* **Task goal**
Only lines with the word "picture" are needed; collect each of them from the listing below.

───── Exercise inputs

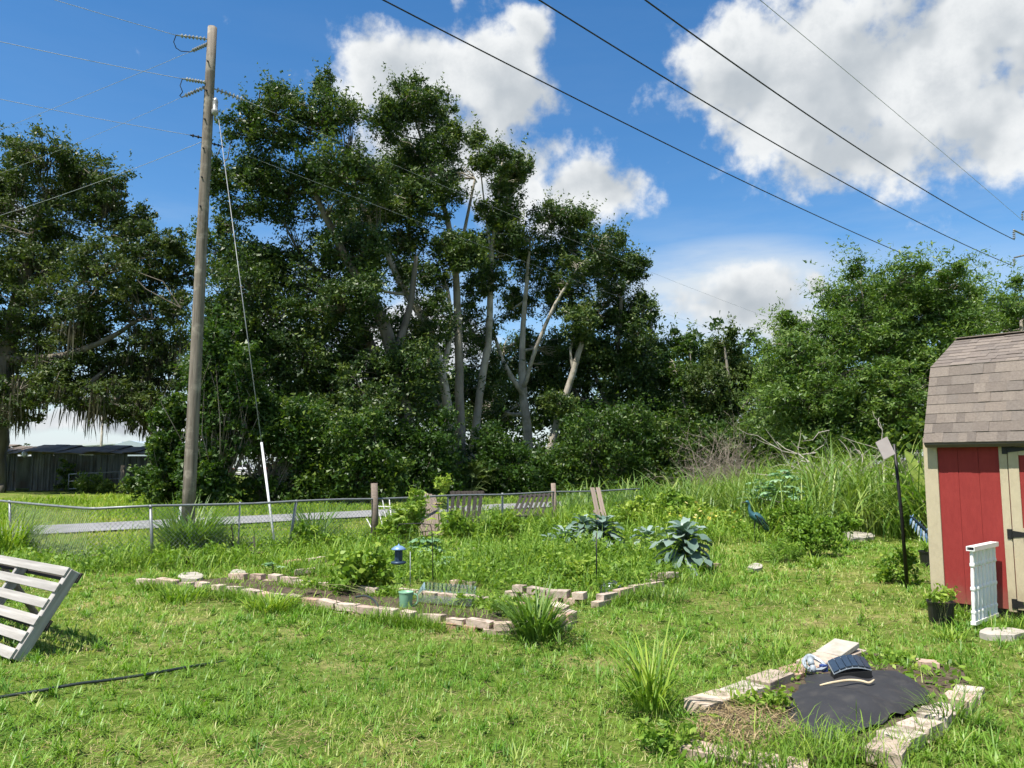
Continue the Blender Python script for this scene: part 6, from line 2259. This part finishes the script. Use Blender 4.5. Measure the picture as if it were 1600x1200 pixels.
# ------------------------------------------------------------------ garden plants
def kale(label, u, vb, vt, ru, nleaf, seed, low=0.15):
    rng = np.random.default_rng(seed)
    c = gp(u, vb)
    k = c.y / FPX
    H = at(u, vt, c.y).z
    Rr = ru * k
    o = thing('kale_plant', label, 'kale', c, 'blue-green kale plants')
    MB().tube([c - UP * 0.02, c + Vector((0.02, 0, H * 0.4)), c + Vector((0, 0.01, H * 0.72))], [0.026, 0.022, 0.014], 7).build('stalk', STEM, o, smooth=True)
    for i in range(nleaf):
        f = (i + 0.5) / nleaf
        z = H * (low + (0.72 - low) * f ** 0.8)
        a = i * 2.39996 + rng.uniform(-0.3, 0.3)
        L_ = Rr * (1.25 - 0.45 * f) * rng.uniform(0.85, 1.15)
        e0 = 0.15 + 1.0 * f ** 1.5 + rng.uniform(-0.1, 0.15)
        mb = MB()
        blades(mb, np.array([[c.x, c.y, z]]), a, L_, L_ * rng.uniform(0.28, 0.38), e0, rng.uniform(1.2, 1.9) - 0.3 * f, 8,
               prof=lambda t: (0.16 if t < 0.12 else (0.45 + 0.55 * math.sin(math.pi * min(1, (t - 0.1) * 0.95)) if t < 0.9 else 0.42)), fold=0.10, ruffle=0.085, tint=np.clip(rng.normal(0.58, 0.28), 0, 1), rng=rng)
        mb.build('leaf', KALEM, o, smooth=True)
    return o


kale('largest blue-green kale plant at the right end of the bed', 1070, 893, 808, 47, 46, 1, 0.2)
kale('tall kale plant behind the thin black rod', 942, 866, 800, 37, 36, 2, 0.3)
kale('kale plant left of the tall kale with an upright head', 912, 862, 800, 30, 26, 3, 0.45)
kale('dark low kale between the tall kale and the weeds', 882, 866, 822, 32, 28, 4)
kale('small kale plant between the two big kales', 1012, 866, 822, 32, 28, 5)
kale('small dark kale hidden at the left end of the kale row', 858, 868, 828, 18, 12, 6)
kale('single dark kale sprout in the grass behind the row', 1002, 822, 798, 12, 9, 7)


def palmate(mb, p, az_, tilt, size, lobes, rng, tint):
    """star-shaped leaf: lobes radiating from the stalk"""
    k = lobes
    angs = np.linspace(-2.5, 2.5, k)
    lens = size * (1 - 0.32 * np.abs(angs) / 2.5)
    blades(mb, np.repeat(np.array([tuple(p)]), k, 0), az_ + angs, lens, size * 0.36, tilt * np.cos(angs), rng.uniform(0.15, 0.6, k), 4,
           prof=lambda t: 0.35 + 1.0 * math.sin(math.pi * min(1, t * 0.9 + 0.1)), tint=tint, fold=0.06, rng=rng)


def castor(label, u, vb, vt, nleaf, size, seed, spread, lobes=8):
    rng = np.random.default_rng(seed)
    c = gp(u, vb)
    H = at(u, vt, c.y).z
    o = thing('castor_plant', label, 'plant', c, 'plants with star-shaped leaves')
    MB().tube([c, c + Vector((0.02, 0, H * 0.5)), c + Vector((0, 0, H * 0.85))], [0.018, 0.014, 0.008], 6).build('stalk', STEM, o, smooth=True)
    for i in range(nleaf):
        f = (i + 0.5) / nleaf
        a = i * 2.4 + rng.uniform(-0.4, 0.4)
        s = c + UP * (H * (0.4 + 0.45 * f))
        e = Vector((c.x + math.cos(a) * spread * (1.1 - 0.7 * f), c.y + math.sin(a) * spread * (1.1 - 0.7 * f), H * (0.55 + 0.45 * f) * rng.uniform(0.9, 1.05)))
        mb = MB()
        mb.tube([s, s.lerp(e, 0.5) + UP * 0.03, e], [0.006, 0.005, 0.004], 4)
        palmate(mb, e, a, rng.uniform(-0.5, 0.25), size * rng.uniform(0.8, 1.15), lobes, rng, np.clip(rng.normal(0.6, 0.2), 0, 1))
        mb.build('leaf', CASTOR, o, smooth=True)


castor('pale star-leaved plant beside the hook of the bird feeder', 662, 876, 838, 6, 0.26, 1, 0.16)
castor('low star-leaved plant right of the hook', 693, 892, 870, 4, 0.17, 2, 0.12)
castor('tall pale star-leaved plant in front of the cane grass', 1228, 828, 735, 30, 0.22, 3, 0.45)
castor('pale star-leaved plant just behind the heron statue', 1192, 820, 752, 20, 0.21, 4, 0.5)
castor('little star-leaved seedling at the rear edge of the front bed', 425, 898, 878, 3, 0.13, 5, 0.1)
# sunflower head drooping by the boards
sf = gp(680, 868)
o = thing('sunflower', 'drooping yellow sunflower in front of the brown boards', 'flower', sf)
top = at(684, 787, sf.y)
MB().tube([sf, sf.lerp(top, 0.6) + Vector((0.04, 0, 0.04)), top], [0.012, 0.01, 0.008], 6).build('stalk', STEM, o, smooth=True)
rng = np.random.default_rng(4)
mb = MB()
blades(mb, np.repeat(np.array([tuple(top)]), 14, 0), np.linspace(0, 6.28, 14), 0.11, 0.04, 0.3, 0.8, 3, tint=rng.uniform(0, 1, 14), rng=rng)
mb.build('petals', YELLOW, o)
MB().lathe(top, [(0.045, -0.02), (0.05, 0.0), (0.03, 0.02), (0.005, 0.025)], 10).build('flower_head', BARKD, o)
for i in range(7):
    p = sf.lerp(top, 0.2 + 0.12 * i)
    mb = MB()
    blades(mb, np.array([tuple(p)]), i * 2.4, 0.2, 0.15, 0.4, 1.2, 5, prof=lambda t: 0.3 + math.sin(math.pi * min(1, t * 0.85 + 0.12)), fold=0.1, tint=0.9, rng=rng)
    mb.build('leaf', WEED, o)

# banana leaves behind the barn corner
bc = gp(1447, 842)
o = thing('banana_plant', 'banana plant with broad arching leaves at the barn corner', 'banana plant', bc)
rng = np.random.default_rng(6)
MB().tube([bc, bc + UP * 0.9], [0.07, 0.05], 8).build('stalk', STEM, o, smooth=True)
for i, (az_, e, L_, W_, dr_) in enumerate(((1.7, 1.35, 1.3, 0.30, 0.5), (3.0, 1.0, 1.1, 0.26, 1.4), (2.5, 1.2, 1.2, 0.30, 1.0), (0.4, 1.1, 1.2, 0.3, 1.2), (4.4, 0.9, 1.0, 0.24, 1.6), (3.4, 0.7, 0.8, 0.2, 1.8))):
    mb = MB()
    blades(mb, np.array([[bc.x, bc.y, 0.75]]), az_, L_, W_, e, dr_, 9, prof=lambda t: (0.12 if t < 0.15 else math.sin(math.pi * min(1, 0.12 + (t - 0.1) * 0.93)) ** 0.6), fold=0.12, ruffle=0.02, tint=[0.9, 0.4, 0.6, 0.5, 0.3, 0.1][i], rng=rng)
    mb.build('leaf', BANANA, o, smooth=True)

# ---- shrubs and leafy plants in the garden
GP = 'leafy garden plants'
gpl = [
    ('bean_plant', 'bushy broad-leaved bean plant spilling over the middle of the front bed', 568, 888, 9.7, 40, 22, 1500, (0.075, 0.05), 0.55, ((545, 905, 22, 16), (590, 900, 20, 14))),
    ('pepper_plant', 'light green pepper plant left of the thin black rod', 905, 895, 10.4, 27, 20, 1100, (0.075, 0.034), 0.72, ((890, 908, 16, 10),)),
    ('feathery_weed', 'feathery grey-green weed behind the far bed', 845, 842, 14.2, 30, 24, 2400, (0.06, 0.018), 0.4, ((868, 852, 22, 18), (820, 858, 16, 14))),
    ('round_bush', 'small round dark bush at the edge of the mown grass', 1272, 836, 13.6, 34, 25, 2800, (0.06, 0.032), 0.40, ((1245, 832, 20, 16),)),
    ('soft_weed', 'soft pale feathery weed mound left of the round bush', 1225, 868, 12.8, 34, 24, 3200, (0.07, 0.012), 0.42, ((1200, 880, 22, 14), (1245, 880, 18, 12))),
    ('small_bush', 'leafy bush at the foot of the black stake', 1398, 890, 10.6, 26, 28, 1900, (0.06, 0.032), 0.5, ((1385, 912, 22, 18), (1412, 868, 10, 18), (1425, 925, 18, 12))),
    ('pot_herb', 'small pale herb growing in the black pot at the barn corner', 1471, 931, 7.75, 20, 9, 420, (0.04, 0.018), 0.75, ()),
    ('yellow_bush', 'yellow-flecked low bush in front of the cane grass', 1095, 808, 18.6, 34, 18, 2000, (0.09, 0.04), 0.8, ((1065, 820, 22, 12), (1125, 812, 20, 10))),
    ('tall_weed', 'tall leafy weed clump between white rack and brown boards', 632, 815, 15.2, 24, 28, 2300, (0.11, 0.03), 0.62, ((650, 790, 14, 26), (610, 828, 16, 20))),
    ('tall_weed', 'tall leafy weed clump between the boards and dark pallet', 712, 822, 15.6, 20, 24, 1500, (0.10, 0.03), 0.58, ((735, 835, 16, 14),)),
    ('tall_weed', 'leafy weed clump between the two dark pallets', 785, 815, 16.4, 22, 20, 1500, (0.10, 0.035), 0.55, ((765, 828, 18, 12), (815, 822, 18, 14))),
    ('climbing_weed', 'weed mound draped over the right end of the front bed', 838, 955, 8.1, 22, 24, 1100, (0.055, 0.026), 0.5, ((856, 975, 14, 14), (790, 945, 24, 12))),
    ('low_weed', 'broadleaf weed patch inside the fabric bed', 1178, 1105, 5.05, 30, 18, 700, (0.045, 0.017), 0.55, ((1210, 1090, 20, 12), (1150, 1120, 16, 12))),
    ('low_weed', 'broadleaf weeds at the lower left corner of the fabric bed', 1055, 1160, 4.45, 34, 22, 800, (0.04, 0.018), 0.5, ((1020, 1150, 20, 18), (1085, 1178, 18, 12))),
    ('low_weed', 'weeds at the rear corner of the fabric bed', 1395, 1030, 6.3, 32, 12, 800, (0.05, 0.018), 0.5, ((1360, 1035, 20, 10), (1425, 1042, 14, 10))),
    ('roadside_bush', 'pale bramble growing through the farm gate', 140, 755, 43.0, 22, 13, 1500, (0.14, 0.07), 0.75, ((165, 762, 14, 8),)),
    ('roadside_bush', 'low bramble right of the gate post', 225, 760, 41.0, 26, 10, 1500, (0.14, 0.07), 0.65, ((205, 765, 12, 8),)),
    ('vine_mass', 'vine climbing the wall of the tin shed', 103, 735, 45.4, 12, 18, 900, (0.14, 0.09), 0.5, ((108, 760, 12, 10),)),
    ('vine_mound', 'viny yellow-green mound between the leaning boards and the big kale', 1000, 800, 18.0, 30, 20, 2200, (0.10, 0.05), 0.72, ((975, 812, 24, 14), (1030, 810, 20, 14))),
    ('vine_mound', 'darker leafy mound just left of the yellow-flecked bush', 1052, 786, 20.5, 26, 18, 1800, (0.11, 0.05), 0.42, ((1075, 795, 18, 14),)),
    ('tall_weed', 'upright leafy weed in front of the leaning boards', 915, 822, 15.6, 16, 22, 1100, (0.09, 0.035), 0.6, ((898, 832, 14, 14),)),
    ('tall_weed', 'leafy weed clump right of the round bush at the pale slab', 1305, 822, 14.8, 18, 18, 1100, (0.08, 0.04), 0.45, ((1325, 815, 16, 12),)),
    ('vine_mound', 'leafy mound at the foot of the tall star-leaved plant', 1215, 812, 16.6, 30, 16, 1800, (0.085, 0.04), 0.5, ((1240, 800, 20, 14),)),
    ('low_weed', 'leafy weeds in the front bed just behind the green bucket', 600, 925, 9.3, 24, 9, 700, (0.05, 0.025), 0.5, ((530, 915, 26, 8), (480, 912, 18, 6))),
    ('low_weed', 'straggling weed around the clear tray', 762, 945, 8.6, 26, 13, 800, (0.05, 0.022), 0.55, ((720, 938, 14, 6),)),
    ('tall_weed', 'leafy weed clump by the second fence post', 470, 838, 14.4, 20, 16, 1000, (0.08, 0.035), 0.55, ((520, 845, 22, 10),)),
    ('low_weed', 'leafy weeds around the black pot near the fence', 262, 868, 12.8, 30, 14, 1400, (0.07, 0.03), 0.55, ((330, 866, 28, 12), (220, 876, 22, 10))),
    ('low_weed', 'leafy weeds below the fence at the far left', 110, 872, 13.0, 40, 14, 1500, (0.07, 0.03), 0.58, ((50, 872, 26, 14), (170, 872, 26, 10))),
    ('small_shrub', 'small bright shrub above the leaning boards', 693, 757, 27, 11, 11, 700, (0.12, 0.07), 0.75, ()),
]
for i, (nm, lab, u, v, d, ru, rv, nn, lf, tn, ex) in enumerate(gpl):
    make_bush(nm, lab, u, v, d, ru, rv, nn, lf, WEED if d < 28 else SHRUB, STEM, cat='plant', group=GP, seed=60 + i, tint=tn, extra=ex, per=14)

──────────
───── Exercise inputs

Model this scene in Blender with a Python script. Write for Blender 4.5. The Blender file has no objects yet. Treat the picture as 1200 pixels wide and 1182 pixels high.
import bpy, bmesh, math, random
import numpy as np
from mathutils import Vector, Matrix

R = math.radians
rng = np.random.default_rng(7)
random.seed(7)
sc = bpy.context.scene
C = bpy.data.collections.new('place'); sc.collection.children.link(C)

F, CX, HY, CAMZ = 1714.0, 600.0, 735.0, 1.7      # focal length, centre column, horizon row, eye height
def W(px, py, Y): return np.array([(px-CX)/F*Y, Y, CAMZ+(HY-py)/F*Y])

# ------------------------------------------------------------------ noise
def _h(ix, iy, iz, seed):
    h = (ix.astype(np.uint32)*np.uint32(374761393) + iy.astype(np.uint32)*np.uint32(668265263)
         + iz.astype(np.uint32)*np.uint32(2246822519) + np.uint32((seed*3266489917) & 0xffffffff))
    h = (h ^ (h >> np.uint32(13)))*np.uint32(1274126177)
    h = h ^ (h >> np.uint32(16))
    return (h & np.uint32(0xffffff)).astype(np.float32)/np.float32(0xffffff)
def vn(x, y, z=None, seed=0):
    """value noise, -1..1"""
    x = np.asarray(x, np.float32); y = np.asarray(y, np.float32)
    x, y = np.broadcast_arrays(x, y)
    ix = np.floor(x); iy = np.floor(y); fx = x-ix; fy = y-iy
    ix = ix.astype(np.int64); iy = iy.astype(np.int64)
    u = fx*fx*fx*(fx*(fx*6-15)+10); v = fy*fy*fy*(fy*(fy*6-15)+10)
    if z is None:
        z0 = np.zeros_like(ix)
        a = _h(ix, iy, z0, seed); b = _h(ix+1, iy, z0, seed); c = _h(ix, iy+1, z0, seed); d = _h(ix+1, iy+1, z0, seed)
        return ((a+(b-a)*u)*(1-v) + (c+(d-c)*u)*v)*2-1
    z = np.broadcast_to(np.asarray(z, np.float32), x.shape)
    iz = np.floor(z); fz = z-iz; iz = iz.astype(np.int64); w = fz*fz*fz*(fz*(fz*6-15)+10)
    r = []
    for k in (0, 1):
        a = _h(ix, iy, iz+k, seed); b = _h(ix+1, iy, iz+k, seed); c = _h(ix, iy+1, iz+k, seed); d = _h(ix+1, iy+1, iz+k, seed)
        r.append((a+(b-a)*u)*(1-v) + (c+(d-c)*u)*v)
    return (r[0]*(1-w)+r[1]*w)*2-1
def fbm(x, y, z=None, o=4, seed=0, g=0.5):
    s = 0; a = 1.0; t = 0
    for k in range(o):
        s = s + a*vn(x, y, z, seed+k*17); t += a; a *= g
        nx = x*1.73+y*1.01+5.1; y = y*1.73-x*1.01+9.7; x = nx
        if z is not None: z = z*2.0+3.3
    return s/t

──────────
───── Exercise inputs

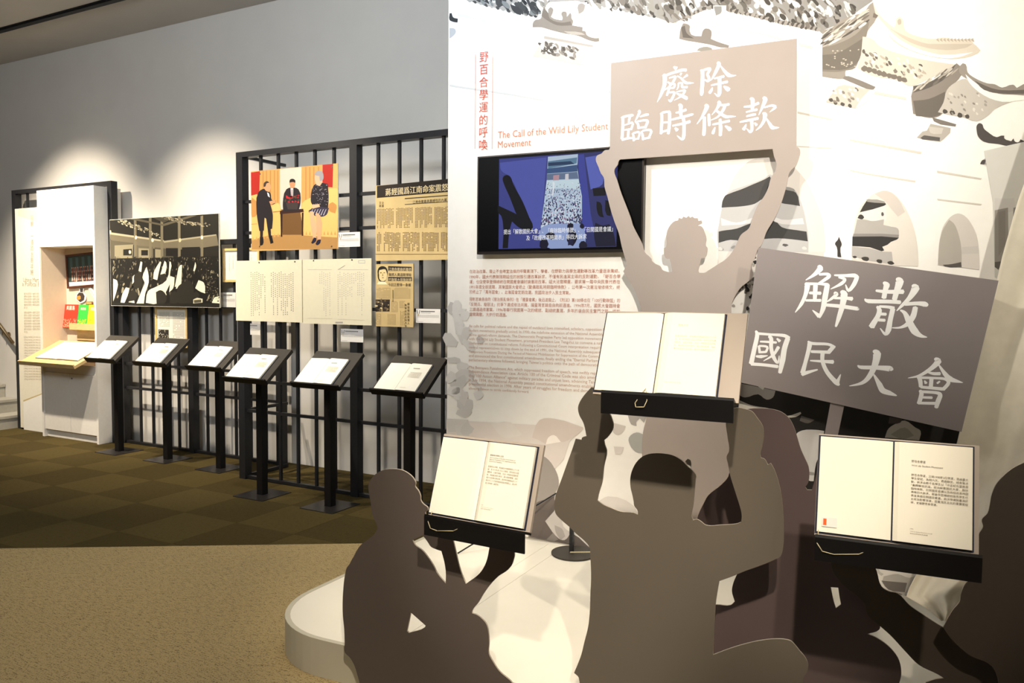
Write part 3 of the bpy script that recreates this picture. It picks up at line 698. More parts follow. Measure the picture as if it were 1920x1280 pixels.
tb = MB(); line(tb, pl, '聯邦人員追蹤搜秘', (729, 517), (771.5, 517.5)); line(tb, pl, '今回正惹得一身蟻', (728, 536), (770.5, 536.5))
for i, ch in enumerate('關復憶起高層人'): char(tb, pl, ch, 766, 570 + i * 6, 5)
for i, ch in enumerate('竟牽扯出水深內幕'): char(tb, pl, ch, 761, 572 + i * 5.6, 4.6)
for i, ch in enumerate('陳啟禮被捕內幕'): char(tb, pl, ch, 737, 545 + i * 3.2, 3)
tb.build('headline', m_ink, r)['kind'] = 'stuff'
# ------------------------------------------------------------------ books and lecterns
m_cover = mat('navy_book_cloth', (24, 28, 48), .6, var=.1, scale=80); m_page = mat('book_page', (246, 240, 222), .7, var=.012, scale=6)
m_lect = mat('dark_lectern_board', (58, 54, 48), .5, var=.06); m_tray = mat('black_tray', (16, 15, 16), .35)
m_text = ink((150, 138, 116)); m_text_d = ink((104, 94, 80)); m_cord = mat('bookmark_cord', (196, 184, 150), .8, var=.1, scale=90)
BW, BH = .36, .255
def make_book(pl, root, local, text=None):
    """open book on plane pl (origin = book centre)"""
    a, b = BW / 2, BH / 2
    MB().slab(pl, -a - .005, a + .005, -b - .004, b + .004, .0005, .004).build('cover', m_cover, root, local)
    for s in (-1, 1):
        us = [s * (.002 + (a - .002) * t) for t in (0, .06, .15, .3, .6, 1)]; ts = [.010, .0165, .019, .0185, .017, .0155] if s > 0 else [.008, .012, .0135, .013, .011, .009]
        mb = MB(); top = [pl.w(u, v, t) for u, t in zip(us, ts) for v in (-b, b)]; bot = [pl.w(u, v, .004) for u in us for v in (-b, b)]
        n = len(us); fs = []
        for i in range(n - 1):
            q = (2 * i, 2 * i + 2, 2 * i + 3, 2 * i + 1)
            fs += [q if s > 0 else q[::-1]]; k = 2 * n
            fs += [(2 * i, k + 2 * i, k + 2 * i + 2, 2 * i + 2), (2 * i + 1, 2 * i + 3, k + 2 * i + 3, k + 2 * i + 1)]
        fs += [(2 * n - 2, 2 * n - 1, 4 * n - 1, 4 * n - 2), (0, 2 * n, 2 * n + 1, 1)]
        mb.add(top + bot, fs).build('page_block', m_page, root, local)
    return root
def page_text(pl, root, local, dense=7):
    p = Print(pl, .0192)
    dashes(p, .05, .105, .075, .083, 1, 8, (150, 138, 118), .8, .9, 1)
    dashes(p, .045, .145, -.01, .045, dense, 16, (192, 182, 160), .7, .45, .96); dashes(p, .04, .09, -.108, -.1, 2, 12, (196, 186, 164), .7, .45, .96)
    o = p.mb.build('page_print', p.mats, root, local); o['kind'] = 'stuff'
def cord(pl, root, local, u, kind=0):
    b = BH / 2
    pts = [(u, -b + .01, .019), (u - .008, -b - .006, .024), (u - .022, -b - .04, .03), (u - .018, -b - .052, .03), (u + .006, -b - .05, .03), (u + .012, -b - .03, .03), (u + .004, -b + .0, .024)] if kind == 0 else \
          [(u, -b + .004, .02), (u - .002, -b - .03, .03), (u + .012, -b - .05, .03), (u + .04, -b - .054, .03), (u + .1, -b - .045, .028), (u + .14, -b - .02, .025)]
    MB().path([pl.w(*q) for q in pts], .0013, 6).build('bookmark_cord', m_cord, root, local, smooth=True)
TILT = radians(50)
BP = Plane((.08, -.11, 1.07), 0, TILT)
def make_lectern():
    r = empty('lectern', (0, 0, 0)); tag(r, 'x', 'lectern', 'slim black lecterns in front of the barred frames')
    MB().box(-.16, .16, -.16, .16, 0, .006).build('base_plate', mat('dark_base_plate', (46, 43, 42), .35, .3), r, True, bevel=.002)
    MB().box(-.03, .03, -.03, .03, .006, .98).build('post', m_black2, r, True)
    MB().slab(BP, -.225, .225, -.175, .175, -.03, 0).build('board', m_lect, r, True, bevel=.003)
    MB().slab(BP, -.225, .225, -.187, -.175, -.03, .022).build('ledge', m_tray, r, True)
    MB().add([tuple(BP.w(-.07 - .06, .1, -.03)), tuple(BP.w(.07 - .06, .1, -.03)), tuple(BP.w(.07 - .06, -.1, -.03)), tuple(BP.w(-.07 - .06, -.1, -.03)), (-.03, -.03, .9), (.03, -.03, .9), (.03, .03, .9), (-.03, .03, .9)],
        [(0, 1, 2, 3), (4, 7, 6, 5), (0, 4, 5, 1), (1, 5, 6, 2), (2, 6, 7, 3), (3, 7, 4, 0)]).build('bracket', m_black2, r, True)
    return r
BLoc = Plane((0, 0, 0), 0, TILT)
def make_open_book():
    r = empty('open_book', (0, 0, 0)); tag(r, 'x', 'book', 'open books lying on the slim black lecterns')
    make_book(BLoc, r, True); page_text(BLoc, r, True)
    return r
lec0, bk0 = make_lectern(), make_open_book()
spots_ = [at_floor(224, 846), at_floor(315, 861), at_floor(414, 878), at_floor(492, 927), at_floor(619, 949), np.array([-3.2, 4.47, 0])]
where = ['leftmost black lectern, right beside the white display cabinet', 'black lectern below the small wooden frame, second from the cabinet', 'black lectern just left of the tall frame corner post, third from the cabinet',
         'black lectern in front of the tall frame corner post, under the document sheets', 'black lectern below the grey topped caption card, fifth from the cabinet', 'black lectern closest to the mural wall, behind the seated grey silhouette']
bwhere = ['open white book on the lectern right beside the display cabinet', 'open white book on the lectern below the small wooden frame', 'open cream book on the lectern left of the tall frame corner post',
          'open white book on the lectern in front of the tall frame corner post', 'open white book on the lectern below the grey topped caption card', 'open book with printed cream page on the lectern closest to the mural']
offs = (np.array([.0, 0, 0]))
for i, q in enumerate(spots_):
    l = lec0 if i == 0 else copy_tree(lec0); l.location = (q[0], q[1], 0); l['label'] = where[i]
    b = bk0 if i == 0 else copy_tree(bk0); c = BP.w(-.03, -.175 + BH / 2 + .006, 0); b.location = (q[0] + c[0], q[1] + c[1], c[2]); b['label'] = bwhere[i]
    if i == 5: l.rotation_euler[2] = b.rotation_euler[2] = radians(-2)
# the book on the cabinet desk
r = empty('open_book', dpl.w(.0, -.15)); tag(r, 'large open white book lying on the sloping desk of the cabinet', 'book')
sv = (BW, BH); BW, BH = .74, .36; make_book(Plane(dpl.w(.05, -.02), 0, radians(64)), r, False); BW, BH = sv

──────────

* **Output**
Continue the Blender Python script for this scene: part 6, from line 2259. This part finishes the script. Use Blender 4.5. Measure the picture as if it were 1600x1200 pixels.
Model this scene in Blender with a Python script. Write for Blender 4.5. The Blender file has no objects yet. Treat the picture as 1200 pixels wide and 1182 pixels high.
Write part 3 of the bpy script that recreates this picture. It picks up at line 698. More parts follow. Measure the picture as if it were 1920x1280 pixels.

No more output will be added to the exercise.